Scientific concepts should be operationalized, meaning measurable and testable in experiments that produce clear-cut results. “You’d hope that a scientific concept would name something that one can use to then make predictions about how it’s going to work. It’s not clear that ‘attention’ does that for us,” says Poldrack.
It’s no surprise “attention” and “memory” don’t perfectly map onto the brain functions scientists know of today, given that they entered the lexicon centuries ago, when we knew very little about the internal workings of the brain or our own mental processes. Psychology, Poldrack argues, cannot be a precise science as long as it relies on these centuries-old, lay terms, which have broad, fluctuating usage. The field has to create new terminology that accurately describes mental processes. “It hurts us a lot because we can’t really test theories,” says Poldrack. “People can talk past one another. If one person says I’m studying ‘working memory’ and the other people says ‘attention,’ they can be finding things that are potentially highly relevant to one another but they’re talking past one another.”

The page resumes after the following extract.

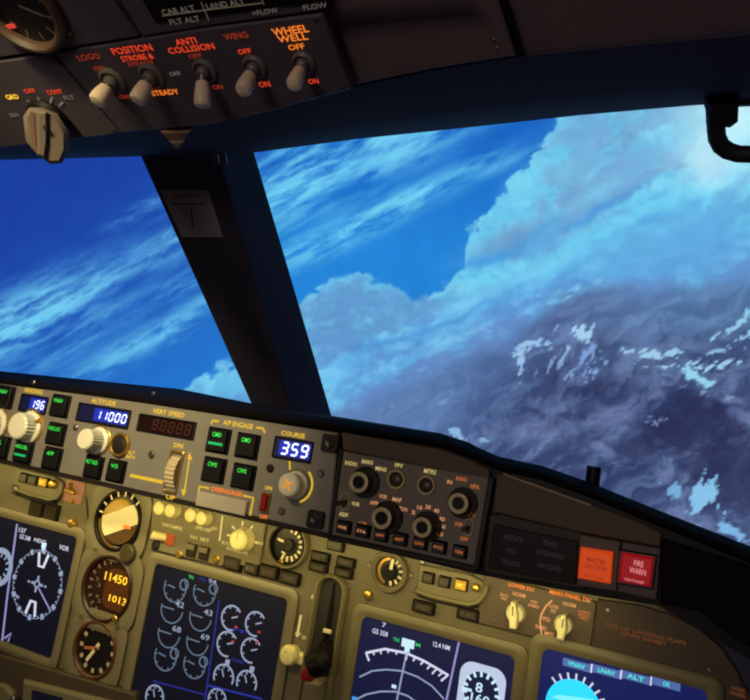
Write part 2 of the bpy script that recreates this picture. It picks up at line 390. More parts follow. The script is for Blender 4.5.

Other scientific fields have made similar shifts: “In order to be able to describe the world, physics had to move away from the concepts we’ve had for hundreds of years around Newtonian physics towards this new way of thinking about things,” says Poldrack. “Physicists [today], when they describe why things fall because of gravity, they’re not using those terms, they’re using math.”
Adopting a new, precise language needn’t mean psychology is irrelevant to everyday life. For example, few people understand complex physics, but the mathematical language of the field still describes our physical reality. “We may know what a quark is but most of us can’t really say anything beyond, ‘I think it’s involved in quantum mechanic,” says Poldrack. Ultimately, though, psychology can’t be a robust science without revising its terminology. “We need scientific language, not a folk language,” says Poldrack.